Mutual-visibility in distance-hereditary graphs: a linear-time algorithm

TL;DR

This paper introduces a linear-time algorithm for computing the mutual-visibility number in distance-hereditary graphs, a problem previously known to be NP-complete for general graphs.

Contribution

It provides the first efficient algorithm for mutual-visibility number in distance-hereditary graphs, expanding the understanding of visibility properties in this class.

Findings

Mutual-visibility number can be computed in linear time for distance-hereditary graphs.

The problem is NP-complete for general graphs but tractable for this class.
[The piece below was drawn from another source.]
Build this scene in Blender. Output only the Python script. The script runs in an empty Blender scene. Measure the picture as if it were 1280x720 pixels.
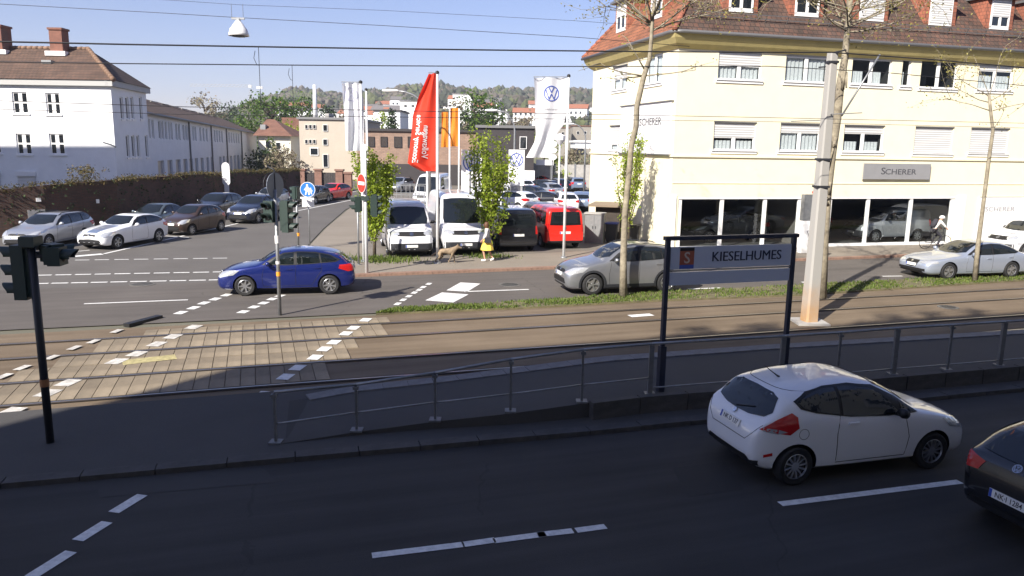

The paper extends known formulas to a broader class of graphs.

Abstract

The concept of mutual-visibility in graphs has been recently introduced. If $X$ is a subset of vertices of a graph $G$, then vertices $u$ and $v$ are $X$-visible if there exists a shortest $u,v$-path $P$ such that $V(P)\cap X \subseteq \{u, v\}$. If every two vertices from $X$ are $X$-visible, then $X$ is a mutual-visibility set. The mutual-visibility number of $G$ is the cardinality of a largest mutual-visibility set of $G$. It is known that computing the mutual-visibility number of a graph is NP-complete, whereas it has been shown that there are exact formulas for special graph classes like paths, cycles, blocks, cographs, and grids. In this paper, we study the mutual-visibility in distance-hereditary graphs and show that the mutual-visibility number can be computed in linear time for this class.